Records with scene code

* begin *

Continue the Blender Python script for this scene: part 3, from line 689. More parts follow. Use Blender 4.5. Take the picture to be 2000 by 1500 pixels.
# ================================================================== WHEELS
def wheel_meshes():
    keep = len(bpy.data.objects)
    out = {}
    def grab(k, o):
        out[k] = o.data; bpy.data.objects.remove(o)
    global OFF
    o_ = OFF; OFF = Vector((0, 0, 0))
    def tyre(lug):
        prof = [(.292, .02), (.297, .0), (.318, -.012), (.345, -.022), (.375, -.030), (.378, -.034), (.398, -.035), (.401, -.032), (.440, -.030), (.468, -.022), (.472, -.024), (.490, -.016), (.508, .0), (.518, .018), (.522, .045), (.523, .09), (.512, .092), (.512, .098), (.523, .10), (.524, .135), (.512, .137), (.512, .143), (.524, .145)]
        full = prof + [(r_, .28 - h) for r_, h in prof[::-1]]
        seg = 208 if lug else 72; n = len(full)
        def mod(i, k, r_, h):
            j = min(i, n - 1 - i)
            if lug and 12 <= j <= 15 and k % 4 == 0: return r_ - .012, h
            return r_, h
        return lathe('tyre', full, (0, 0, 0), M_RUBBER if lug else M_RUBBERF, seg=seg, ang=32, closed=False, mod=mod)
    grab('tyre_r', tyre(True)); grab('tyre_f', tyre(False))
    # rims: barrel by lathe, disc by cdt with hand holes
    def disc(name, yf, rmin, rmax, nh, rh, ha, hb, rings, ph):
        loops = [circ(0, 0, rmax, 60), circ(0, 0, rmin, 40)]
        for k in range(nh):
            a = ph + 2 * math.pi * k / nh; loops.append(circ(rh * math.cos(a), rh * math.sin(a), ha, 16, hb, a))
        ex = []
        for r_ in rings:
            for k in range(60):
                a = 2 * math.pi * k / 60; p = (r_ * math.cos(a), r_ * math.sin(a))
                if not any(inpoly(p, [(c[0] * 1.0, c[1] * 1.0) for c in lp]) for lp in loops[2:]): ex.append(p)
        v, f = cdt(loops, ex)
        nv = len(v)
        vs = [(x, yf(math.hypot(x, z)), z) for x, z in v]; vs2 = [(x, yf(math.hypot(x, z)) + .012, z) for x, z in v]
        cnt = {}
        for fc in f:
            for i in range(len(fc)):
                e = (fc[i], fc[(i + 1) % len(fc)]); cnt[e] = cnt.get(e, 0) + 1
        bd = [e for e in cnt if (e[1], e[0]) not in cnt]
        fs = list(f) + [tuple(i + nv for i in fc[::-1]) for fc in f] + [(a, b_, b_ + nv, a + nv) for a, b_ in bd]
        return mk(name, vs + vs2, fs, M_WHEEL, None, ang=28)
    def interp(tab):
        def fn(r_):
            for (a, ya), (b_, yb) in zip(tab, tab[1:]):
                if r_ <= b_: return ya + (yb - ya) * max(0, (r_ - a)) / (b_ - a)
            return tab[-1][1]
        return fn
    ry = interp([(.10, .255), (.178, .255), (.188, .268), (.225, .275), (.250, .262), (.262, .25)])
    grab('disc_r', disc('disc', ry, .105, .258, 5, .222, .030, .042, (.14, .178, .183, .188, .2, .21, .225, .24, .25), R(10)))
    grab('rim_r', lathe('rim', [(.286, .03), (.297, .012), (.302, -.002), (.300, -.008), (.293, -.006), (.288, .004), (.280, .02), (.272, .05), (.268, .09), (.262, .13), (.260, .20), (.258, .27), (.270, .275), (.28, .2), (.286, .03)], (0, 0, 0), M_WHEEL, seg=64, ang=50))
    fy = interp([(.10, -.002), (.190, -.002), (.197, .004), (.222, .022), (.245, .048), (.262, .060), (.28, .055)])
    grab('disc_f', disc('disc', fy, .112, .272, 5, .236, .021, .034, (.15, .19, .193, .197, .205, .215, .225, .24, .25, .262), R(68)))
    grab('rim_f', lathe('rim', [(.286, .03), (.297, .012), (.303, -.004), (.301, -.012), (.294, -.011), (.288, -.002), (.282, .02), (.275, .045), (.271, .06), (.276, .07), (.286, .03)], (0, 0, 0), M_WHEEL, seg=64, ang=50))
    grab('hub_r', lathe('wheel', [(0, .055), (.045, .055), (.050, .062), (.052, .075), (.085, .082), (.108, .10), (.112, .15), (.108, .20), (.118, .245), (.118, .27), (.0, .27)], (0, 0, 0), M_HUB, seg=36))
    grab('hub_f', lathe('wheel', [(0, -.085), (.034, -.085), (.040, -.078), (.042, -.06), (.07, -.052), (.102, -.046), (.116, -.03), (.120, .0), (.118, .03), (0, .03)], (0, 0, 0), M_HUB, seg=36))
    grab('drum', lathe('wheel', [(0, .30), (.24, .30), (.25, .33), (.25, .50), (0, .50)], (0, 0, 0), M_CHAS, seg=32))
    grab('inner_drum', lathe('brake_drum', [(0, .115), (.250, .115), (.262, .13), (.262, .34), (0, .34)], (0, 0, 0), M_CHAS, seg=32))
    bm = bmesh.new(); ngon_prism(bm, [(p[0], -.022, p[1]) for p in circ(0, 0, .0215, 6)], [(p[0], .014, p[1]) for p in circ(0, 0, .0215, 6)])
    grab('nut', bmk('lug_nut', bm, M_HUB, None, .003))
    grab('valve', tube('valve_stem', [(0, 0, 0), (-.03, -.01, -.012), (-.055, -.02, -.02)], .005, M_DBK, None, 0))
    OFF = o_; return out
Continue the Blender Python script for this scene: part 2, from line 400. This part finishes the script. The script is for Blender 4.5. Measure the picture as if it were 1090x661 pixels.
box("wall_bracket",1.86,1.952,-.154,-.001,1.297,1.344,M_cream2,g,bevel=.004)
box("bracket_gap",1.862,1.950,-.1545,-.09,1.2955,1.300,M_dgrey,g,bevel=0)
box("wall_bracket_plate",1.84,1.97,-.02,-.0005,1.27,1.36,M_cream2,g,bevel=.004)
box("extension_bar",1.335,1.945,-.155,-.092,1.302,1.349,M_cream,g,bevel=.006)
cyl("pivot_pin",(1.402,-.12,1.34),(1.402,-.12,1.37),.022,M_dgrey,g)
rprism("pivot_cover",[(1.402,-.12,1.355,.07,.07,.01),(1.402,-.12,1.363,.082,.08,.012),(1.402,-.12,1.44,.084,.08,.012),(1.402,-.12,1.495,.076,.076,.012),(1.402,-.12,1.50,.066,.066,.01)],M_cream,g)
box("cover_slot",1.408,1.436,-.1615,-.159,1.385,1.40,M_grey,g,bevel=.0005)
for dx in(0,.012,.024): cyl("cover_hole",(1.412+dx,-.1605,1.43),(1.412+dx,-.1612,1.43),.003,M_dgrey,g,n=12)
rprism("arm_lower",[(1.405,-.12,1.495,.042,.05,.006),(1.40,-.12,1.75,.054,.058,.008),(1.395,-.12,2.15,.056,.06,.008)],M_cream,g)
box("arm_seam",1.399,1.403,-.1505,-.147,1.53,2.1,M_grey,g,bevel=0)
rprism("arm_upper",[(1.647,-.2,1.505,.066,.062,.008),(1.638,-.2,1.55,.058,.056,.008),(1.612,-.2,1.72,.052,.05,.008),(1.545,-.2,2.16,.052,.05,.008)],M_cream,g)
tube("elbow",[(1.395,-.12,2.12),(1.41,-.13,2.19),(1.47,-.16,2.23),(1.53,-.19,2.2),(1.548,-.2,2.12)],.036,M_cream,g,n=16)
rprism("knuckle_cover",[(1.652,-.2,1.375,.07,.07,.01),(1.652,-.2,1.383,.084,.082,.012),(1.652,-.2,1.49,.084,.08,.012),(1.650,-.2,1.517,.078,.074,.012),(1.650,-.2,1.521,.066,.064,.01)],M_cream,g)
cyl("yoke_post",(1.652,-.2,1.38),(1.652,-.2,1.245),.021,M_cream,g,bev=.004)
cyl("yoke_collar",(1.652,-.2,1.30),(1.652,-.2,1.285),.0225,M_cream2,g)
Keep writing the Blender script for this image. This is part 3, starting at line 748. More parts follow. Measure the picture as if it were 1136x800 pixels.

* end *

● **What you have to do**: Track down every line holding the string "were" and copy it.

● **Response to the exercise**:
Continue the Blender Python script for this scene: part 2, from line 400. This part finishes the script. The script is for Blender 4.5. Measure the picture as if it were 1090x661 pixels.
Keep writing the Blender script for this image. This is part 3, starting at line 748. More parts follow. Measure the picture as if it were 1136x800 pixels.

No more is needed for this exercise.